>> begin Information provided

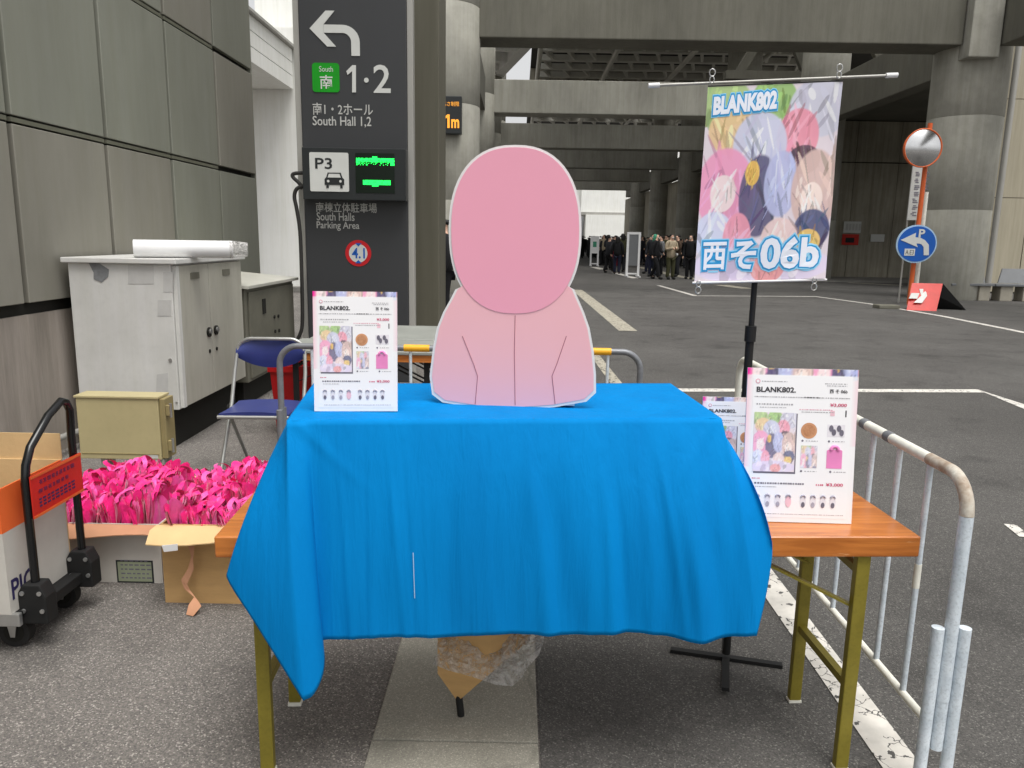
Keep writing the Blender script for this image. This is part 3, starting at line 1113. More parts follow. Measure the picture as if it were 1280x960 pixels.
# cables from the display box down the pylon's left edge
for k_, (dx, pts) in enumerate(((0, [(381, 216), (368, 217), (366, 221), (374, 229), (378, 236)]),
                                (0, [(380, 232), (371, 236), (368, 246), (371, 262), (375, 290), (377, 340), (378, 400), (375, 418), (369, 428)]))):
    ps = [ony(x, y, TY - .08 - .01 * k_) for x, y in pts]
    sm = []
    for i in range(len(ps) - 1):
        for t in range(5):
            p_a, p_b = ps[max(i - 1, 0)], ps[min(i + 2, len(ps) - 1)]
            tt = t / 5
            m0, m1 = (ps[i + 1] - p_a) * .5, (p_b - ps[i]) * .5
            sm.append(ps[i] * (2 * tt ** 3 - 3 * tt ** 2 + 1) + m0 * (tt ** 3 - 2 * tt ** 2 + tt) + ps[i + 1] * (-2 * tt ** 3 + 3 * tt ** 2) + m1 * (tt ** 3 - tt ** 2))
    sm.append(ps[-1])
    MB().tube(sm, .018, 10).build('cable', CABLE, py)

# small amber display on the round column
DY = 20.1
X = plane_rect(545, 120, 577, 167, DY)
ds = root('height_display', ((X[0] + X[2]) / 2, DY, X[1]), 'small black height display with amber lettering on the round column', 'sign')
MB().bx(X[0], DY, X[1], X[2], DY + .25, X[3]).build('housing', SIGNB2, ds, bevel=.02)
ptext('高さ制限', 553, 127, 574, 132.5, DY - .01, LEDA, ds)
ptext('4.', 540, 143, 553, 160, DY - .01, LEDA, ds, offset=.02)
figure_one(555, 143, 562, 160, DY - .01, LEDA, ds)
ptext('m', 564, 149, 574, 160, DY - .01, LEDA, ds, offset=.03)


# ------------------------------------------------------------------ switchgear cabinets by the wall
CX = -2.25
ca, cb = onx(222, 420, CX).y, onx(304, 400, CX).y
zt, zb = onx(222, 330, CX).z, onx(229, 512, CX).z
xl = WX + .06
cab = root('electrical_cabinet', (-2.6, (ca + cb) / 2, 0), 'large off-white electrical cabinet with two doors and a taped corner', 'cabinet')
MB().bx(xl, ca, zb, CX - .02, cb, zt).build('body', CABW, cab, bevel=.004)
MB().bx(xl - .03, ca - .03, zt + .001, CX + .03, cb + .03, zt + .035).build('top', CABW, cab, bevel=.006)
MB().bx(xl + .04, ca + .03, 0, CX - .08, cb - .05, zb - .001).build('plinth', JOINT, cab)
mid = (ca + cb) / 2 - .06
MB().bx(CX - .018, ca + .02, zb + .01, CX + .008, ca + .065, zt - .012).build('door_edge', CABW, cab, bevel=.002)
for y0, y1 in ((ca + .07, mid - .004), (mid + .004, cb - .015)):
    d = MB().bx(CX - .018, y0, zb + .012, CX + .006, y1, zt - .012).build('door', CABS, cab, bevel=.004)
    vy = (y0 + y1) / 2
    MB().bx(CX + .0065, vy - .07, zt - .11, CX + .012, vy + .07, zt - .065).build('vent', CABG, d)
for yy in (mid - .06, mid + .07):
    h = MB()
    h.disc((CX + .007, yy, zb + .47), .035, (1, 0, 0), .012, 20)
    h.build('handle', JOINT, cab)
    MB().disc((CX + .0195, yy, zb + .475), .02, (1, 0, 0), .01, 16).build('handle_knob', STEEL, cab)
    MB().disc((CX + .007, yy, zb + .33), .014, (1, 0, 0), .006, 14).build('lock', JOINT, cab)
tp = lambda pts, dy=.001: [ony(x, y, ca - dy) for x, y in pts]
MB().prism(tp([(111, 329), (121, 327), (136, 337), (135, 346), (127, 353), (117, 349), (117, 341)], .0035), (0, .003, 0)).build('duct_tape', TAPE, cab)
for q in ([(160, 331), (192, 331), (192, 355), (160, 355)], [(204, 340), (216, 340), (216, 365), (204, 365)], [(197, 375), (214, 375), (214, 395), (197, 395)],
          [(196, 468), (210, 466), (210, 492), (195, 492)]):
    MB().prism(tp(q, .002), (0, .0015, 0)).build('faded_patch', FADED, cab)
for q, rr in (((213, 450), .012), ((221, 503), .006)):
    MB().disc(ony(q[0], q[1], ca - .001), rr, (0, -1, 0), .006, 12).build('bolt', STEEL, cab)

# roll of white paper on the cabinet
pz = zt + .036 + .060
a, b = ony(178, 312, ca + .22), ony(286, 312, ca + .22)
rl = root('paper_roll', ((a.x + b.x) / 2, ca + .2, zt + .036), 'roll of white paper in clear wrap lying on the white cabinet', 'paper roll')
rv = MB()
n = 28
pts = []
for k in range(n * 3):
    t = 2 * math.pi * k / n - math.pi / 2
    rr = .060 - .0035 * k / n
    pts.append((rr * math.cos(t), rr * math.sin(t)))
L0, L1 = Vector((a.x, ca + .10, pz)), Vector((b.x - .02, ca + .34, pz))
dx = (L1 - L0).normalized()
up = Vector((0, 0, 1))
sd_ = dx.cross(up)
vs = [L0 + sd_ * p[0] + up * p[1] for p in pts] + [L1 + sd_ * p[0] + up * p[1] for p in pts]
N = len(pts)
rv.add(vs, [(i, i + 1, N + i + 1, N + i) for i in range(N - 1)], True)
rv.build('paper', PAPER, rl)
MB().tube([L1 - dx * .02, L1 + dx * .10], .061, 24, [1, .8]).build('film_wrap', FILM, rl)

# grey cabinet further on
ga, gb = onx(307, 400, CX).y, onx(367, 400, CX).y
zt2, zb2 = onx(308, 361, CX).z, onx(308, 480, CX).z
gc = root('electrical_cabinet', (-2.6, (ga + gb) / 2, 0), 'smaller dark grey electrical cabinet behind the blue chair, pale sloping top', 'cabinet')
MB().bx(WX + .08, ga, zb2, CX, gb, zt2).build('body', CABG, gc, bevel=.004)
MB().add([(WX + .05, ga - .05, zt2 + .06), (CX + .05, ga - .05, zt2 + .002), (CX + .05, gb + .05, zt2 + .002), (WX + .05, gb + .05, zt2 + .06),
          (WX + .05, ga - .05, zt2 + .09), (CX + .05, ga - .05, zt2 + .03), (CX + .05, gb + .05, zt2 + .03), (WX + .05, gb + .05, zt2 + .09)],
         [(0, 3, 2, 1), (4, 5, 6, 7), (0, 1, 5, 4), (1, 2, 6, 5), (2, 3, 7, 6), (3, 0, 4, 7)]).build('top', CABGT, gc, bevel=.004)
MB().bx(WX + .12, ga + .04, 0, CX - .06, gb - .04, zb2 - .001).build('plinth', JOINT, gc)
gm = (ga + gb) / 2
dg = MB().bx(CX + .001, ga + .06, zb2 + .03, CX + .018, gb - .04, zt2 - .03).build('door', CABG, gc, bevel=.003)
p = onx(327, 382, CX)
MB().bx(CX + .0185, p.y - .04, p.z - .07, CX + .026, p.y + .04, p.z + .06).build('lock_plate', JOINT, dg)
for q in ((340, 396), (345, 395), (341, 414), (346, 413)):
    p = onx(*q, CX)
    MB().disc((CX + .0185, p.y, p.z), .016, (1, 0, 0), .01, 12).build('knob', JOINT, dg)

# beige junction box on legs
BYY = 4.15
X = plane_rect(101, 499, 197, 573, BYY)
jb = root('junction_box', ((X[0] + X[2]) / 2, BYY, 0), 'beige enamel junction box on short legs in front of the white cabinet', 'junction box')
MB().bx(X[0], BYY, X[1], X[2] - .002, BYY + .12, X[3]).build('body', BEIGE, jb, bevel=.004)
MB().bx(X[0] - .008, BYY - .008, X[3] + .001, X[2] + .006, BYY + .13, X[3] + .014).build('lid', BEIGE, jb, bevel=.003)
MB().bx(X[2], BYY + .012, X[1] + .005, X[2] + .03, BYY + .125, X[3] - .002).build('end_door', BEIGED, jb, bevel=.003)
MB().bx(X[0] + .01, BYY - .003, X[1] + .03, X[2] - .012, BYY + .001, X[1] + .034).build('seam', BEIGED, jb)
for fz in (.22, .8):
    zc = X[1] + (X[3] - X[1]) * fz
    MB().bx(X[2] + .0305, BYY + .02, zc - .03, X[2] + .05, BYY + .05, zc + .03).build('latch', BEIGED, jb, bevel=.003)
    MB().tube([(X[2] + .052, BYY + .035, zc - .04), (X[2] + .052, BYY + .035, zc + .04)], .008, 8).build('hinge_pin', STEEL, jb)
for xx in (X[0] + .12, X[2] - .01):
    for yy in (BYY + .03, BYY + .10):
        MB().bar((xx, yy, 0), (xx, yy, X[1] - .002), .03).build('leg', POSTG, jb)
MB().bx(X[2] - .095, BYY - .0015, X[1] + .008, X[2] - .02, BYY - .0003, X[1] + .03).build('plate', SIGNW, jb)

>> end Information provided

What the task requires | Leave out the pictures and repeat exactly the lines from the start of the material through the line that contains "MB().tube(sm, .018, 10).build('cable', CABLE, py)", both included.

Exercise answer |
Keep writing the Blender script for this image. This is part 3, starting at line 1113. More parts follow. Measure the picture as if it were 1280x960 pixels.
# cables from the display box down the pylon's left edge
for k_, (dx, pts) in enumerate(((0, [(381, 216), (368, 217), (366, 221), (374, 229), (378, 236)]),
                                (0, [(380, 232), (371, 236), (368, 246), (371, 262), (375, 290), (377, 340), (378, 400), (375, 418), (369, 428)]))):
    ps = [ony(x, y, TY - .08 - .01 * k_) for x, y in pts]
    sm = []
    for i in range(len(ps) - 1):
        for t in range(5):
            p_a, p_b = ps[max(i - 1, 0)], ps[min(i + 2, len(ps) - 1)]
            tt = t / 5
            m0, m1 = (ps[i + 1] - p_a) * .5, (p_b - ps[i]) * .5
            sm.append(ps[i] * (2 * tt ** 3 - 3 * tt ** 2 + 1) + m0 * (tt ** 3 - 2 * tt ** 2 + tt) + ps[i + 1] * (-2 * tt ** 3 + 3 * tt ** 2) + m1 * (tt ** 3 - tt ** 2))
    sm.append(ps[-1])
    MB().tube(sm, .018, 10).build('cable', CABLE, py)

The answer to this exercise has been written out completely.